A more common interpretation might be that Amazon saves the consumer up to 30 or 90 percent off the listing price of the book. Based on Amazon's complaint and the comparison it provides between the listing price and sale price, this is how it interprets the phrase. That is also a problematic interpretation, the association argues, because many textbooks simply don't have listing prices. And because prices fluctuate so widely on Amazon, the statement could be misleading.

That last part is central to the association's overall argument. General advertising law holds that, when a company makes an ambiguous claim such as "up to 90 percent," it should be able to show that a "significant percentage" of transactions meets that number, typically around 10 percent. Because prices change so frequently, Amazon would have no way of knowing if, at any given moment, it was meeting the claim it makes in its advertisement, says the college stores association.
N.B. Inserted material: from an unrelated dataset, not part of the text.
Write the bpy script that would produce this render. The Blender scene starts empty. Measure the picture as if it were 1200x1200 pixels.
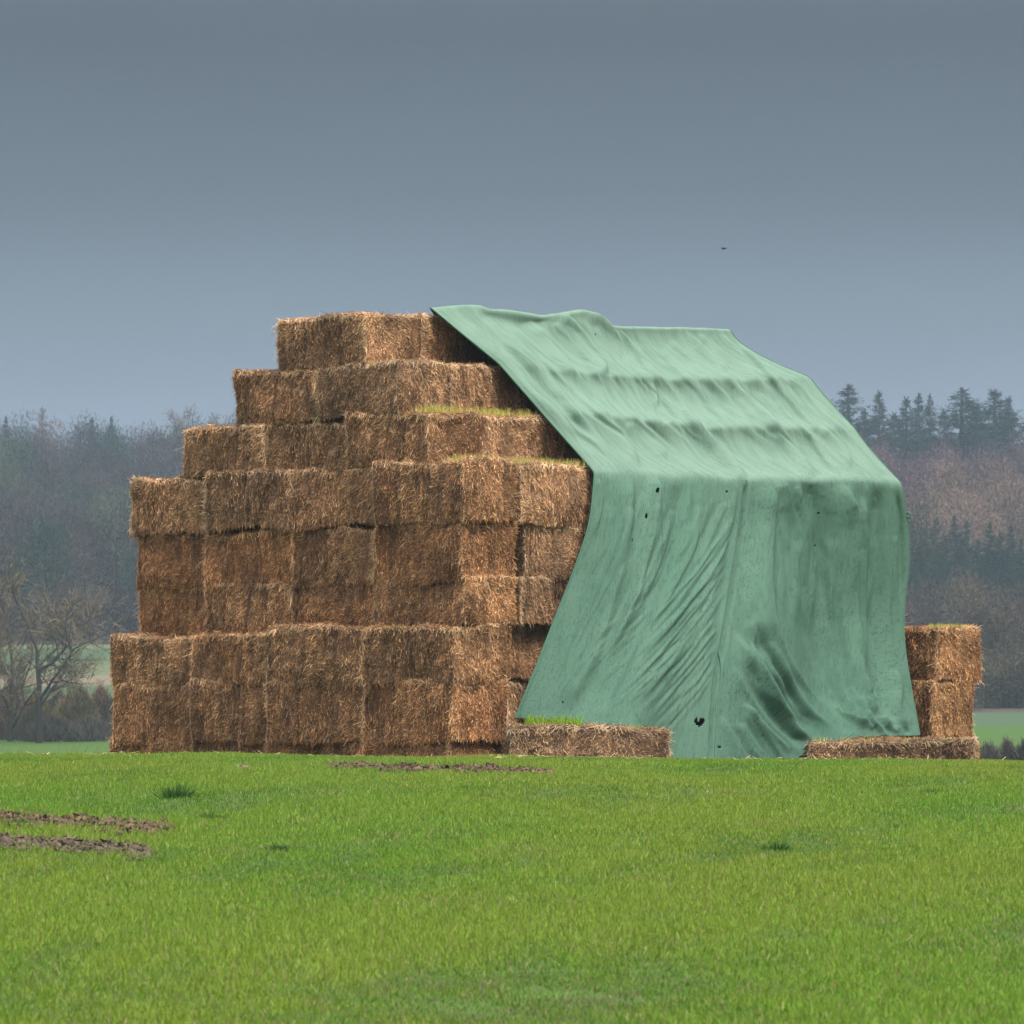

The final claim that college bookstores dispute regards Amazon's buyback program, for which it offers "up to 60 percent back." For many of the same reasons that it objects to the other claims, the association argues that the "up to 60 percent" claim is too broad to be defined. It also argues that because the site gives sellers Amazon credit instead of cash, it is "literally false."

The association claims that its action against Amazon isn't intended to make the site look bad.

"NACS was not trying to achieve any type of public 'win' with its filing," the association said in a statement, "but to promote a level playing field by eliminating unsubstantiated advertising claims."

The association's action against Amazon is not without some precedent. NACS won a similar challenge against Chegg, Inc., a website that rents textbooks, in 2009. NAD found that Chegg's claims about how much it saved consumers were not an "apples-to-oranges" comparison because Chegg was comparing its price for renting a book with the market price of the book.

Since Amazon filed its case in the district court, the National Advertising Division has dropped its investigation into the matter. The division does not investigate matters that are being litigated or investigated by a federal agency. The association is alleging that Amazon filed the case in federal court to avoid a judgment by the National Advertising Division.

"By filing an action relying on legal grounds in the State of Washington not relied upon in the NAD complaint, Amazon is merely trying to shift the attention away from the arguments that NACS made at the NAD," the association said in a statement. "This strategy only highlights to NACS that Amazon could not successfully defend itself at the NAD. This heightens our concern over the truthfulness of the retailer’s advertising."